◆ **Problem to solve**
Write out every line below that includes the word "parts".
-- start Data section --
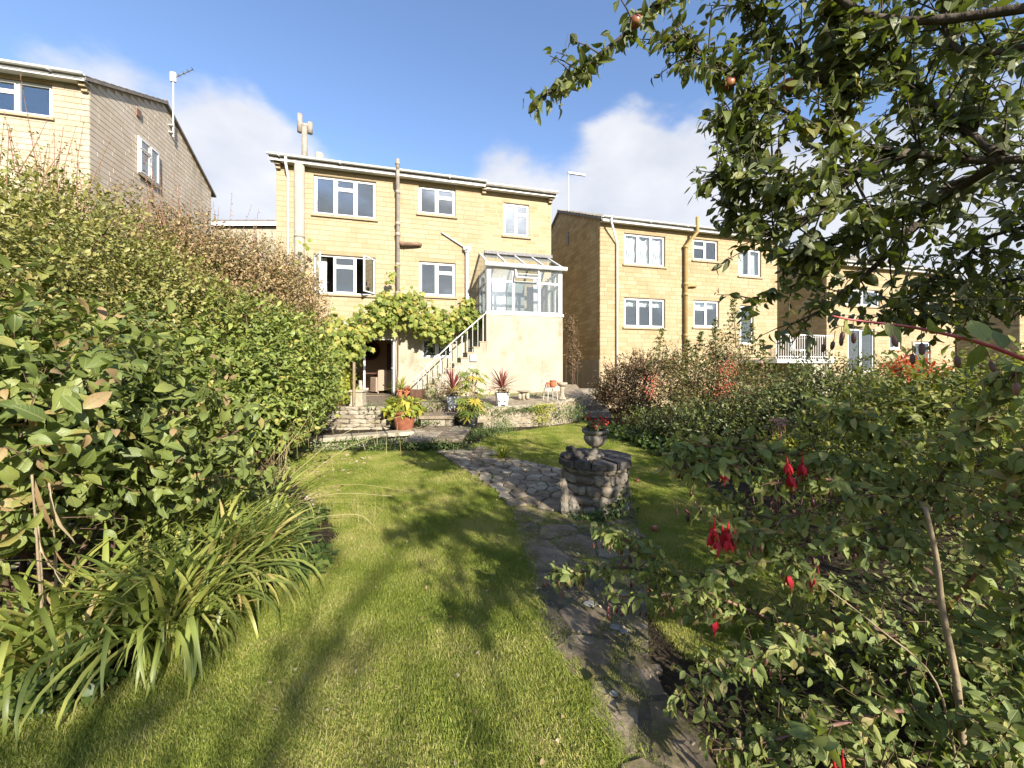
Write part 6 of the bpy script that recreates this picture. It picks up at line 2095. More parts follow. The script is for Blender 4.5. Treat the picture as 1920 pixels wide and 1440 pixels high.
for (a, b, dd) in ((1220, 712, 9.0), (1225, 725, 9.1), (1352, 693, 8.6), (1362, 700, 8.6), (1357, 728, 8.3), (1372, 722, 8.4), (1385, 752, 7.9), (1410, 742, 8.0), (1388, 760, 7.9), (1350, 735, 8.3), (1215, 735, 9.1), (1452, 748, 8.0), (1370, 686, 8.7)):
    c = P(a, b, dd - .25)
    for _ in range(55): bp.append((c.x + random.gauss(0, .10), c.y + random.gauss(0, .06), c.z + random.gauss(0, .07)))
bp = np.array(bp)[::2]
scatter(root, bp, frames(rng.normal(size=bp.shape), rng.normal(size=bp.shape)), np.full(len(bp), 1.25), 'berry', M['berry'], part='berry', mass='berries')
shrub('dark_shrub', 'low dark green shrub at the back edge of the right lawn', 'shrub', (P(1300, 690, 7.9).x, 7.9, 0), [rb(1300, 795, 7.9, .9, .7, .55), rb(1250, 800, 8.6, .7, .6, .5), rb(1360, 800, 7.2, .9, .7, .6), rb(1210, 790, 9.4, .6, .6, .45)], 1300, 7, .065, 'small', M['leaf_dark'], stem_n=26, length=.18, twig_show=100)
shrub('dark_thicket', 'mid height dark thicket below the white landing', 'shrub', (P(1500, 690, 7).x, 7.0, 0), [rb(1500, 735, 7.0, 1.0, .8, .62), rb(1590, 725, 6.8, 1.0, .8, .62), rb(1450, 780, 6.8, .9, .8, .6), rb(1560, 800, 6.2, 1.1, .8, .6), rb(1660, 740, 6.6, .9, .8, .55)], 1900, 7, .065, 'small', M['leaf_dark'], stem_n=36, length=.2, twig_show=250, lump=.3)
shrub('lime_shrub', 'yellow green leafy shrub below the apple branches', 'shrub', (4.6, 4.3, 0), [(4.35, 4.2, 1.15, 1.0, .9, .62), (5.2, 4.2, 1.25, 1.1, .9, .62), (4.0, 4.4, .75, .8, .7, .55), (6.0, 4.3, 1.2, 1.0, .9, .7), (3.55, 4.0, .65, .55, .6, .45)], 1700, 7, .10, 'lance', M['leaf_lime'], parts=200, stem_n=36, length=.22, up=.3, droop=.4, twig_show=200)
root, p, d = shrub('sumac', 'small red autumn sumac glowing behind the yellow green shrub', 'shrub', (P(1705, 690, 5.4).x, 5.4, 0), [rb(1705, 682, 5.4, .30, .3, .16), rb(1680, 694, 5.3, .25, .25, .1), rb(1735, 696, 5.3, .22, .25, .1)], 80, 7, .09, 'lance', M['leaf_sumac'], stem_n=6, droop=.6, filler=.1)
# under-planting along the lawn edge
shrub('cranesbill', 'low pale green cranesbill along the right lawn edge', 'plant', (P(1215, 850, 8.2).x, 8.2, 0), [(P(1150, 690, 9.6).x, 9.6, .1, .4, .5, .16), (P(1180, 690, 8.9).x, 8.9, .1, .4, .5, .2), (P(1225, 690, 8.0).x, 8.0, .12, .4, .45, .22), (P(1275, 690, 7.2).x, 7.2, .12, .4, .4, .22), (P(1330, 690, 6.4).x, 6.4, .14, .4, .4, .24)], 520, 5, .085, 'round', M['leaf_ivy'], stem_n=0, length=.1, zmin=0, filler=.1)
root, p, d = shrub('sedum', 'dusty pink sedum heads on orange stems in the right border', 'flower', (P(1460, 800, 4.3).x, 4.3, 0), [rb(1460, 830, 4.3, .22, .2, .16)], 60, 6, .06, 'ovate', M['leaf_hosta'], stem_n=14, twig='twig_red', stem_r=.006, filler=0)
for i in range(7):
    c = P(1450 + random.uniform(-18, 38), 788 + random.uniform(-6, 10), 4.2 + random.uniform(-.1, .1))
    mb = MB()
    for _ in range(34):
        u = random.uniform(0, 6.28); w = .042 * math.sqrt(random.random())
        mb.lathe([(.001, -.006), (.006, 0), (.001, .007)], 5, (c.x + w * math.cos(u), c.y + w * math.sin(u), c.z + .016 - w * w * 14 + random.uniform(-.004, .004)))
    mb.build('flower_head', M['sedum'], root, False, world=True)
    mb = MB(); mb.tube([c - Vector((0, 0, .4)), c], .006, 5); mb.build('stalk', M['twig_red'], root, world=True)

# ------------------------------------------------------------------ terrace planting
def fan(root, center, n, L, w, mat, up=(.15, 1.35), parts=0, name='blade', bend=.35, key='swordA'):
    """stiff sword leaves radiating from one point"""
    if key not in LEAF:
        LEAF[key] = [leaf_shape([(.1, w * .8), (.4, w), (.75, w * .7)], .4, bend), leaf_shape([(.1, w * .8), (.4, w), (.75, w * .7)], .3, bend * .4)]
    az = rng.uniform(0, 6.28, n); el = rng.uniform(up[0], up[1], n)
    d = np.stack([np.cos(az) * np.cos(el), np.sin(az) * np.cos(el), np.sin(el)], 1)
    nr = np.stack([-np.cos(az) * np.sin(el), -np.sin(az) * np.sin(el), np.cos(el)], 1)
    pos = np.tile(np.array(center), (n, 1)) + d * .03
    scatter(root, pos, frames(d, nr), L * rng.uniform(.65, 1.1, n), key, mat, parts, part=name, mass=name)


for (px, d_, lab) in ((849, 10.62, 'red spiky cabbage palm in the left white planter'), (941, 11.15, 'red spiky cabbage palm in the right white planter')):
    q = P(px, 690, d_); q.z = .52 + (d_ - 10.7) * .1 + .384
    r = empty('cordyline', q, lab, 'plant', 'red spiky plants in the white planters')
    mb = MB(); mb.tube([(0, 0, -.02), (.01, 0, .12)], [.03, .022], 7); mb.build('stem', M['twig_red'], r)
    fan(r, (q.x, q.y, q.z + .12), 70, .68, .028, M['leaf_red'], (.0, 1.5), parts=70)
    # trailing plant at its foot
    pp = np.array([[q.x + random.gauss(0, .12), q.y + random.gauss(0, .12), q.z + random.uniform(0, .1)] for _ in range(90)])
    scatter(r, pp, frames(rng.normal(size=pp.shape), rng.normal(0, .5, pp.shape) + np.array([0, -.3, 1])), rng.uniform(.04, .065, 90), 'round', M['leaf_russet'], mass='trailing_leaves')

q = tp_ + Vector((0, 0, .40))
r, _, _ = shrub('hosta', 'yellowing hosta spilling over the large terracotta pot', 'plant', q, [(q.x, q.y, q.z + .10, .40, .38, .26)], 90, 4, .17, 'ovate', M['leaf_hosta'], parts=160, stem_n=20, stem_r=.008, length=.12, up=.2, droop=.7, zmin=q.z - .12, filler=.15, twig='twig_pale')
q = bp_ + Vector((.06, 0, .30))
r = empty('fatsia', q, 'tall fatsia with big lobed green and yellow leaves in the black pot', 'plant')
mb = MB()
pos, dr_, nr_ = [], [], []
for i in range(70):
    h = random.uniform(.05, 1.15) if i > 16 else random.uniform(-.05, .4)
    az = random.uniform(0, 6.28); rad = random.uniform(.10, .34) * (1.15 - .35 * h)
    st_ = Vector((q.x + .06 * math.cos(i), q.y + .06 * math.sin(i), q.z + h * .75))
    e = Vector((q.x + rad * math.cos(az), q.y + rad * math.sin(az), q.z + h))
    mb.tube([st_, e], [.007, .004], 4, cap=False)
    pos.append(e); dr_.append((math.cos(az), math.sin(az), -.55)); nr_.append((math.cos(az) * .5 + .2, math.sin(az) * .5 - .3, .9))
for k in range(4): mb.tube(smooth_path([q, q + Vector((.04 * math.cos(k * 1.6), .04 * math.sin(k * 1.6), .45)), q + Vector((.12 * math.cos(k * 1.6), .12 * math.sin(k * 1.6), .95))], 3), .013, 6)
mb.build('stem', M['twig_pale'], r, True, world=True)
scatter(r, np.array(pos), frames(np.array(dr_), np.array(nr_)), rng.uniform(.20, .31, 70), 'palm', M['leaf_fatsia'], 70)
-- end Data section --
◆ **Result for this exercise**
Write part 6 of the bpy script that recreates this picture. It picks up at line 2095. More parts follow. The script is for Blender 4.5. Treat the picture as 1920 pixels wide and 1440 pixels high.
shrub('lime_shrub', 'yellow green leafy shrub below the apple branches', 'shrub', (4.6, 4.3, 0), [(4.35, 4.2, 1.15, 1.0, .9, .62), (5.2, 4.2, 1.25, 1.1, .9, .62), (4.0, 4.4, .75, .8, .7, .55), (6.0, 4.3, 1.2, 1.0, .9, .7), (3.55, 4.0, .65, .55, .6, .45)], 1700, 7, .10, 'lance', M['leaf_lime'], parts=200, stem_n=36, length=.22, up=.3, droop=.4, twig_show=200)
def fan(root, center, n, L, w, mat, up=(.15, 1.35), parts=0, name='blade', bend=.35, key='swordA'):
    scatter(root, pos, frames(d, nr), L * rng.uniform(.65, 1.1, n), key, mat, parts, part=name, mass=name)
    fan(r, (q.x, q.y, q.z + .12), 70, .68, .028, M['leaf_red'], (.0, 1.5), parts=70)
r, _, _ = shrub('hosta', 'yellowing hosta spilling over the large terracotta pot', 'plant', q, [(q.x, q.y, q.z + .10, .40, .38, .26)], 90, 4, .17, 'ovate', M['leaf_hosta'], parts=160, stem_n=20, stem_r=.008, length=.12, up=.2, droop=.7, zmin=q.z - .12, filler=.15, twig='twig_pale')